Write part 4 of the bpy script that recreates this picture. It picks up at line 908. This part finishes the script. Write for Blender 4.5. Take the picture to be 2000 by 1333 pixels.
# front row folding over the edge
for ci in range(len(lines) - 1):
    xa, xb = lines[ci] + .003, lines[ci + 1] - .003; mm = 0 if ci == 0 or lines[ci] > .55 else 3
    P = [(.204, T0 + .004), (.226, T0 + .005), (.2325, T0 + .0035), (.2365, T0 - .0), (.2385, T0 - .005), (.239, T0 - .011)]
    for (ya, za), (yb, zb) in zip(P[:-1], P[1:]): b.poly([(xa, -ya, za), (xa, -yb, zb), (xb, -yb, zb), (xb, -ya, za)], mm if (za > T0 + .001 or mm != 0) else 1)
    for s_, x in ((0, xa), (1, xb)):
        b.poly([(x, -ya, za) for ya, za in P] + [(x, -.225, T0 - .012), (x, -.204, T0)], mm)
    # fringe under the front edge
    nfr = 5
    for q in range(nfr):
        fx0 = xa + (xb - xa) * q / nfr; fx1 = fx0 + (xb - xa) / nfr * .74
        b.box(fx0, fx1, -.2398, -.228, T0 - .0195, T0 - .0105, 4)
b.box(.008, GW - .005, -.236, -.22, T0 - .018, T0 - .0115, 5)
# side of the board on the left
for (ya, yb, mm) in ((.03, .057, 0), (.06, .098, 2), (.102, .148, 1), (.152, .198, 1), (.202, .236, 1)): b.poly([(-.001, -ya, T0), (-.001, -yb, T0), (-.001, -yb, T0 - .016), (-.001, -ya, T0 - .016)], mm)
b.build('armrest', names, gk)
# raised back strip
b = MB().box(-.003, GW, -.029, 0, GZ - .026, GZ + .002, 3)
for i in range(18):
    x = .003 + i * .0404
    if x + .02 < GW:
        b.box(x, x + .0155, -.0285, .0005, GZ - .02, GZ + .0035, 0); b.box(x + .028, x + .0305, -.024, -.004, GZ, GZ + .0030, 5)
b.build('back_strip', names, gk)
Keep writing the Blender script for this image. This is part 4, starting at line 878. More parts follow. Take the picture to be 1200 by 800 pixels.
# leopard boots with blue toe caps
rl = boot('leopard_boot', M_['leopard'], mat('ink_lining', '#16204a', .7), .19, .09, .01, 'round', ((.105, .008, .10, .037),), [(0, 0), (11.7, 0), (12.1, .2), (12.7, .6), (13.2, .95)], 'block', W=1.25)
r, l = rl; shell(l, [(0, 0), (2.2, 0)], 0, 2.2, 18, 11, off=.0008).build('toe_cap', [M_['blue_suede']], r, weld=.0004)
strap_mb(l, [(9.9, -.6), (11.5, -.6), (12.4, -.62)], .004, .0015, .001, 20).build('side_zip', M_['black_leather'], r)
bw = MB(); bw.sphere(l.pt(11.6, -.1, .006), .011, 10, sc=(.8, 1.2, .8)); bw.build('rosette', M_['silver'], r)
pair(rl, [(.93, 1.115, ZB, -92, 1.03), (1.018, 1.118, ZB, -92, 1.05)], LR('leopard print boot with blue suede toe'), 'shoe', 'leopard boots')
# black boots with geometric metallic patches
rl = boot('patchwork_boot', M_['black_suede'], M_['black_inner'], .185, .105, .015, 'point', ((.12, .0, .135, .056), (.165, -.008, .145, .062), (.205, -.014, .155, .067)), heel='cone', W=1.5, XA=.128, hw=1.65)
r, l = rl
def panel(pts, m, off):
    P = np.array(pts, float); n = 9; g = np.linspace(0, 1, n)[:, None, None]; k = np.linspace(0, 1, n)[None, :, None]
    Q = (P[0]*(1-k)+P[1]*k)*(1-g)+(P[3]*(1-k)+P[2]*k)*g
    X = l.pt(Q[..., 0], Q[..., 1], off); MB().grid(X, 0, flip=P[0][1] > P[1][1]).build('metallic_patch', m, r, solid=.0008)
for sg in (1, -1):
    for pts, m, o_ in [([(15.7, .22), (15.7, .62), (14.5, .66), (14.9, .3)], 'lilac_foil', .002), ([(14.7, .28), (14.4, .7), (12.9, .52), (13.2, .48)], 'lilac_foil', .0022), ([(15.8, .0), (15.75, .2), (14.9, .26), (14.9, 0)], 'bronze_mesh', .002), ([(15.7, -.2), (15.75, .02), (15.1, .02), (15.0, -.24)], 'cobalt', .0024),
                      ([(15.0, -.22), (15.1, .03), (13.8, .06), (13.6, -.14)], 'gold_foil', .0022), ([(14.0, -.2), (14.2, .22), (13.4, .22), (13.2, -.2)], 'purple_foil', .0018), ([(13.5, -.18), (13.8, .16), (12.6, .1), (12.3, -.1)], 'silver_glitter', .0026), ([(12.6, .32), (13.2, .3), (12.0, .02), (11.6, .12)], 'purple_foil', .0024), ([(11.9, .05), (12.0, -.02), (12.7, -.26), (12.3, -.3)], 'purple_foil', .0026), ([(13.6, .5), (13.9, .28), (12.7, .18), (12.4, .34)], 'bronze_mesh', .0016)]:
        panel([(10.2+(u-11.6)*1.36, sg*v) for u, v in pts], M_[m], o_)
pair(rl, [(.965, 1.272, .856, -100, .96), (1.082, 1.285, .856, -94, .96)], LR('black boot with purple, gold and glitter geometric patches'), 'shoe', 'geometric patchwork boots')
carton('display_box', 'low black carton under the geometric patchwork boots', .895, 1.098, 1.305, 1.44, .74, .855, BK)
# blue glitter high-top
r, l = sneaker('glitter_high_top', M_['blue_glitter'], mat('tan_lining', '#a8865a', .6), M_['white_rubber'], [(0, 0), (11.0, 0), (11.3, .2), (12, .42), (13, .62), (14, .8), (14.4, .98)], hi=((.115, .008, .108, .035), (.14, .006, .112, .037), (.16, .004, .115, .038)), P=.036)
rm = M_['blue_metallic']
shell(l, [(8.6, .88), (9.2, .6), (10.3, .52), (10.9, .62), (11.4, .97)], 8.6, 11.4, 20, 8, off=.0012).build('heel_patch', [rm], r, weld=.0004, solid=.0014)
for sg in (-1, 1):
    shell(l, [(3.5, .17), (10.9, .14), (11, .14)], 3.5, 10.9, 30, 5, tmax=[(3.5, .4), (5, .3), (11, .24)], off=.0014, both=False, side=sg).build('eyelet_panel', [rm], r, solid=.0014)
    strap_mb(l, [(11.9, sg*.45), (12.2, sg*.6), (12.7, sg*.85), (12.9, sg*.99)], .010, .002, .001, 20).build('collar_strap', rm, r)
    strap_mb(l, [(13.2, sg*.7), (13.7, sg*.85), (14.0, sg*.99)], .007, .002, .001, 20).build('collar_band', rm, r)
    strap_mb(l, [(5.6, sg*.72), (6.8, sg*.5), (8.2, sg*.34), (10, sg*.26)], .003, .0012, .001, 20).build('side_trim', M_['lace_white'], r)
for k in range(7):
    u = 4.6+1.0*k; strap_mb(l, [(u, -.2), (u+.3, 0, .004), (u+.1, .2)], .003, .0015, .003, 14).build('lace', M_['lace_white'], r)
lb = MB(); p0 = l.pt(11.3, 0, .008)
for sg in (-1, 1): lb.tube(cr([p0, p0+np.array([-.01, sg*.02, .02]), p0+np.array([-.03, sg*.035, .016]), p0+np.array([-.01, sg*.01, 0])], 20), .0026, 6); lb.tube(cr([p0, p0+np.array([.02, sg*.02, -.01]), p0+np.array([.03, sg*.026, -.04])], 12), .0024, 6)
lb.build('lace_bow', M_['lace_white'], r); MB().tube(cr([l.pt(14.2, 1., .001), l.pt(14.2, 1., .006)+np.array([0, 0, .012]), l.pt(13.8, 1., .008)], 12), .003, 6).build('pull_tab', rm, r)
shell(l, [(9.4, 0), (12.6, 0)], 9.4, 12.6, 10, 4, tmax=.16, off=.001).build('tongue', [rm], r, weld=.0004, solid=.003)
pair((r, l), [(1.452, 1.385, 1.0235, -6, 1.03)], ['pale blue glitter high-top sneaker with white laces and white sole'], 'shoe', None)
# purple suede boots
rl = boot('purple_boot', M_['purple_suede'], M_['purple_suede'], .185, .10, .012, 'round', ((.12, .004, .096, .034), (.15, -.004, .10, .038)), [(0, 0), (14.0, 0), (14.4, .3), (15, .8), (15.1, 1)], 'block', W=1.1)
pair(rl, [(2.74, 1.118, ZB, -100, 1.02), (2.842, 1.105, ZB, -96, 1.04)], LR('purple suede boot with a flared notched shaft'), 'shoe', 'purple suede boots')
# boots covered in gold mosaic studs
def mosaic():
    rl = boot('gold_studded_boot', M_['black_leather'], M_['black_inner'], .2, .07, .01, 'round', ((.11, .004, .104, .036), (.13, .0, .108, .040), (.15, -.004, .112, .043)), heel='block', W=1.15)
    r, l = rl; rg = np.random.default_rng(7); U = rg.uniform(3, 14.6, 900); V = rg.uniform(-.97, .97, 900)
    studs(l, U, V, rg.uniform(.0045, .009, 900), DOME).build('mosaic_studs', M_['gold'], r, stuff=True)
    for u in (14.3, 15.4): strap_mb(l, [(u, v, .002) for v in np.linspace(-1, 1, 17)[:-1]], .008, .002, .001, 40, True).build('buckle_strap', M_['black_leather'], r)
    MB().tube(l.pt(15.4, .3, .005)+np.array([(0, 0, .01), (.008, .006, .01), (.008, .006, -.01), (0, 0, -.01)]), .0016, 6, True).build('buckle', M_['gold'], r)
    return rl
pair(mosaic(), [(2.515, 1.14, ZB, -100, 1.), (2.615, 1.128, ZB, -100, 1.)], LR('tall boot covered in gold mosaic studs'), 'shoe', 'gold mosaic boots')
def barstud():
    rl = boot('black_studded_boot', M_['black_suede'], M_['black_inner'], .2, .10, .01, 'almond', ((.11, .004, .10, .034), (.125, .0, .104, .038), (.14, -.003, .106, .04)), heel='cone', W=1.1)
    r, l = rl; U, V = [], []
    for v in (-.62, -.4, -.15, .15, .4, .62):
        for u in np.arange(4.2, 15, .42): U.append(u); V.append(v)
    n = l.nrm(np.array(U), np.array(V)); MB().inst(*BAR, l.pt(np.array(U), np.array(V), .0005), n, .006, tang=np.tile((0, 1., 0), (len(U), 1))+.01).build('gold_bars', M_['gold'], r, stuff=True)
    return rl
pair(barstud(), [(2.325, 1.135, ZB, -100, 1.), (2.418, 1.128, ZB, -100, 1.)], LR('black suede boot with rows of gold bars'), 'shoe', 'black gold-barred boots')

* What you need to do
Pull every line containing "script" out of the data above.

* Output for this exercise
Write part 4 of the bpy script that recreates this picture. It picks up at line 908. This part finishes the script. Write for Blender 4.5. Take the picture to be 2000 by 1333 pixels.
Keep writing the Blender script for this image. This is part 4, starting at line 878. More parts follow. Take the picture to be 1200 by 800 pixels.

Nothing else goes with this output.